Only the lines from the start of the data through the line containing "from meshkit import fbm, noise" should be written out, exactly as they are, with both ends included and the pictures left out.

--- Dataset excerpt ---
Start
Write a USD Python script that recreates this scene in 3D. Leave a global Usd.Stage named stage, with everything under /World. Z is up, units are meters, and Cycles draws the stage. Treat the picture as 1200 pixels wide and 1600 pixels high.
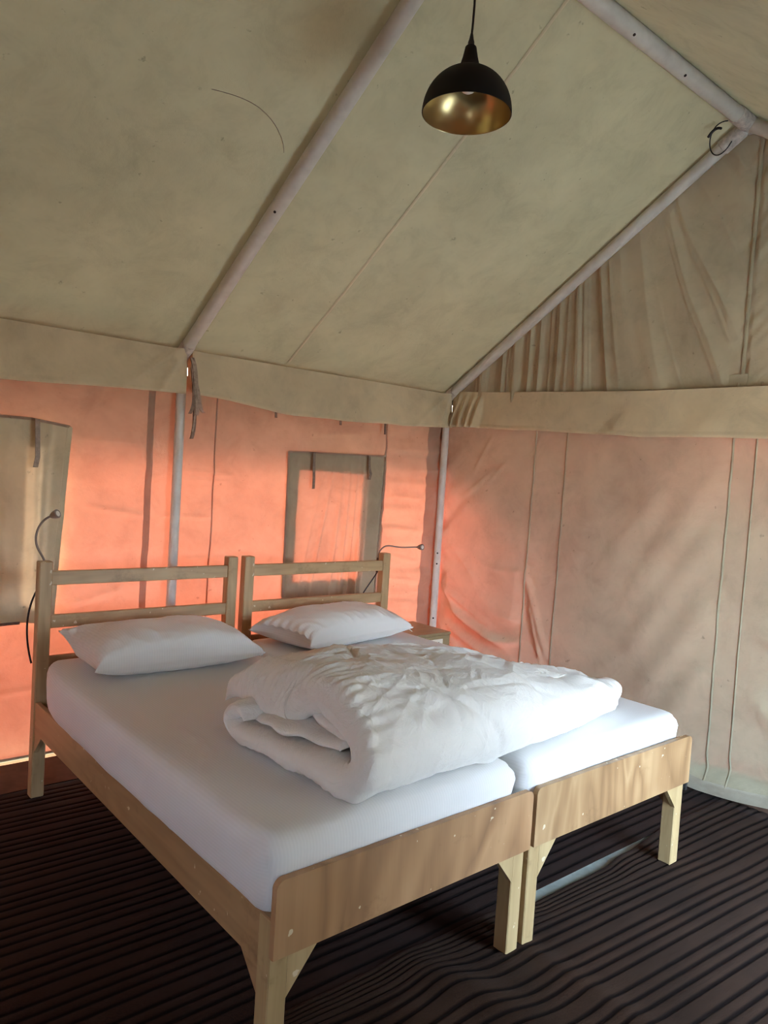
import math, random
import numpy as np, trimesh, manifold3d, usdkit, meshkit
from pxr import Usd, UsdGeom, UsdLux, UsdShade, Gf, Sdf
from meshkit import fbm, noise

stage = Usd.Stage.CreateInMemory()
UsdGeom.SetStageUpAxis(stage, 'Z'); UsdGeom.SetStageMetersPerUnit(stage, 1.0)
UsdGeom.Xform.Define(stage, '/World'); UsdGeom.Scope.Define(stage, '/World/Looks')
K = usdkit.material

# ------------------------------------------------------------------ camera
yaw, pitch, roll = 0.7091, 0.0481, 0.0630
fwd = np.array([math.sin(yaw)*math.cos(pitch), math.cos(yaw)*math.cos(pitch), -math.sin(pitch)])
rt = np.array([math.cos(yaw), -math.sin(yaw), 0.0]); up = np.cross(rt, fwd)
c_, s_ = math.cos(roll), math.sin(roll)
rt, up = c_*rt + s_*up, -s_*rt + c_*up
CAM = np.array([-0.9053, -1.3369, 1.4123])
cam = UsdGeom.Camera.Define(stage, '/World/camera')
M4 = np.eye(4); M4[0, :3], M4[1, :3], M4[2, :3], M4[3, :3] = rt, up, -fwd, CAM
cam.AddTransformOp().Set(Gf.Matrix4d(*M4.ravel().tolist()))
cam.CreateHorizontalApertureAttr(36.0); cam.CreateFocalLengthAttr(36.0*1163.93/1200)
cam.CreateExposureAttr(4.2)

# ------------------------------------------------------------------ daylight: hazy sky and a veiled sun behind the headboard wall
SKY, SUN, SUN_EL, SUN_AZ, SUN_ANGLE = 1.0, 1.95, 26.0, 40.0, 15.0     # azimuth in degrees from +y towards +x
dome = UsdLux.DomeLight.Define(stage, '/World/sky_light')
dome.CreateIntensityAttr(1.0); dome.CreateColorAttr(Gf.Vec3f(1, 1, 1))
K(stage, '/World/Looks/sky', {
    'tc': ('texture_coordinate', {}), 'sep': ('separate_xyz', {}),
    'r': ('rgb_ramp', {'ramp': [(0.0, (.42, .36, .28)), (0.49, (.42, .36, .28)), (0.505, (.84, 1.03, 1.22)), (0.75, (.68, .95, 1.30)), (1.0, (.56, .84, 1.3))]}),
    'm': ('map_range', {'from_min': -1.0, 'from_max': 1.0, 'to_min': 0.0, 'to_max': 1.0}),
    'b': ('background_shader', {'strength': SKY})},
  [('tc.generated', 'sep.vector'), ('sep.z', 'm.value'), ('m.result', 'r.fac'), ('r.color', 'b.color')], surface='b.background')
UsdShade.MaterialBindingAPI.Apply(dome.GetPrim()).Bind(UsdShade.Material.Get(stage, '/World/Looks/sky'))
sun = UsdLux.DistantLight.Define(stage, '/World/sun_light')
sun.CreateIntensityAttr(SUN); sun.CreateNormalizeAttr(True); sun.CreateAngleAttr(SUN_ANGLE); sun.CreateColorAttr(Gf.Vec3f(1.0, .93, .80))
sx = UsdGeom.Xformable(sun)
d_ = np.array([math.sin(math.radians(SUN_AZ))*math.cos(math.radians(SUN_EL)), math.cos(math.radians(SUN_AZ))*math.cos(math.radians(SUN_EL)), math.sin(math.radians(SUN_EL))])
a_ = np.cross([0, 0, 1.0], d_); a_ /= np.linalg.norm(a_); b_ = np.cross(d_, a_)
Ms = np.eye(4); Ms[0, :3], Ms[1, :3], Ms[2, :3] = a_, b_, d_
sx.AddTransformOp().Set(Gf.Matrix4d(*Ms.ravel().tolist()))

# ------------------------------------------------------------------ helpers
used = {}
def numbered(path):
    k = used.get(path, 0); used[path] = k + 1
    return path if k == 0 else f'{path}_{k:03d}'
def mark(p, label=None, cat=None, group=None, kind=None):
    for k, v in (('label', label), ('category', cat), ('group', group), ('kind', kind)):
        if v: p.SetCustomDataByKey(k, v)
    return p
def thing(name, label=None, cat=None, group=None, kind=None, loc=(0, 0, 0)):
    x = UsdGeom.Xform.Define(stage, numbered('/World/' + name)); x.AddTranslateOp().Set(Gf.Vec3d(*map(float, loc)))
    LOC[str(x.GetPath())] = np.array(loc, float)
    return mark(x.GetPrim(), label, cat, group, kind)
LOC = {}
def obj(name, mesh, mat, parent=None, smooth=False, label=None, cat=None, group=None, kind=None):
    """mesh in world coordinates; parts are moved to their thing's base"""
    base = str(parent.GetPath()) if parent else '/World'
    path = numbered(base + '/' + name)
    top = '/'.join(path.split('/')[:3])
    off = LOC.get(top) if parent else None
    if off is not None and np.any(off):
        if isinstance(mesh, tuple): mesh = (np.asarray(mesh[0]) - off, mesh[1])
        else: mesh = mesh.copy(); mesh.apply_translation(-off)
    m = usdkit.mesh(stage, path, mesh, '/World/Looks/' + mat, smooth=smooth)
    return mark(m.GetPrim(), label, cat, group, kind)
def cat_(*ms): return trimesh.util.concatenate(list(ms))
def box(x0, x1, y0, y1, z0, z1, bev=0.0):
    if bev:
        s = manifold3d.Manifold.cube([x1-x0-2*bev, y1-y0-2*bev, z1-z0-2*bev]).translate([x0+bev, y0+bev, z0+bev])
        pts = []
        for X in (0, 1):
            for Y in (0, 1):
                for Z in (0, 1):
                    p = np.array([[x0, x1][X], [y0, y1][Y], [z0, z1][Z]]); sg = 1-2*np.array([X, Y, Z])
                    for a in range(3):
                        q = p + sg*bev; q[a] = p[a]; pts.append(q)
        mm = manifold3d.Manifold.hull_points(np.array(pts)).to_mesh()
        return trimesh.Trimesh(mm.vert_properties[:, :3], mm.tri_verts, process=False)
    return trimesh.creation.box(bounds=[[x0, y0, z0], [x1, y1, z1]])
def grid(us, vs, f, flip=False, cut=None):
    """a sheet: f(U, V) -> points; cut(U, V of the cell centres) True where the sheet is open"""
    U, V = np.meshgrid(us, vs, indexing='ij'); P = np.stack(f(U, V), -1).reshape(-1, 3)
    n, m = len(us), len(vs); i, j = np.meshgrid(np.arange(n-1), np.arange(m-1), indexing='ij')
    q = np.stack([i*m+j, (i+1)*m+j, (i+1)*m+j+1, i*m+j+1], -1).reshape(-1, 4)
    if cut is not None:
        uc, vc = np.meshgrid((us[1:]+us[:-1])/2, (vs[1:]+vs[:-1])/2, indexing='ij'); q = q[~cut(uc, vc).ravel()]
    if flip: q = q[:, ::-1]
    return P, np.vstack([q[:, [0, 1, 2]], q[:, [0, 2, 3]]])
def tm(vf): return trimesh.Trimesh(vf[0], vf[1], process=False)
def tube(pts, r, sides=16, cap=True):
    p = np.asarray(pts, float); r = np.broadcast_to(r, (len(p),))
    t = np.gradient(p, axis=0); t /= np.linalg.norm(t, axis=1, keepdims=True) + 1e-12
    a = np.cross(t[0], [0, 0, 1.0] if abs(t[0][2]) < .9 else [1.0, 0, 0]); a /= np.linalg.norm(a)
    A = []
    for k in range(len(p)):
        a = a - t[k]*np.dot(a, t[k]); a /= np.linalg.norm(a); A.append(a.copy())
    A = np.array(A); B = np.cross(t, A); an = np.arange(sides)*2*np.pi/sides
    v = (p[:, None] + r[:, None, None]*(np.cos(an)[None, :, None]*A[:, None] + np.sin(an)[None, :, None]*B[:, None])).reshape(-1, 3)
    i, j = np.meshgrid(np.arange(len(p)-1), np.arange(sides), indexing='ij')
    q = np.stack([i*sides+j, i*sides+(j+1) % sides, (i+1)*sides+(j+1) % sides, (i+1)*sides+j], -1).reshape(-1, 4)
    f = [q[:, [0, 1, 2]], q[:, [0, 2, 3]]]
    if cap:
        n = len(v); v = np.vstack([v, p[:1], p[-1:]]); k = np.arange(sides); e = (len(p)-1)*sides
        f += [np.stack([np.full(sides, n), (k+1) % sides, k], -1), np.stack([np.full(sides, n+1), e+k, e+(k+1) % sides], -1)]
    return trimesh.Trimesh(v, np.vstack(f), process=False)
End
--- Correct response ---
Write a USD Python script that recreates this scene in 3D. Leave a global Usd.Stage named stage, with everything under /World. Z is up, units are meters, and Cycles draws the stage. Treat the picture as 1200 pixels wide and 1600 pixels high.
import math, random
import numpy as np, trimesh, manifold3d, usdkit, meshkit
from pxr import Usd, UsdGeom, UsdLux, UsdShade, Gf, Sdf
from meshkit import fbm, noise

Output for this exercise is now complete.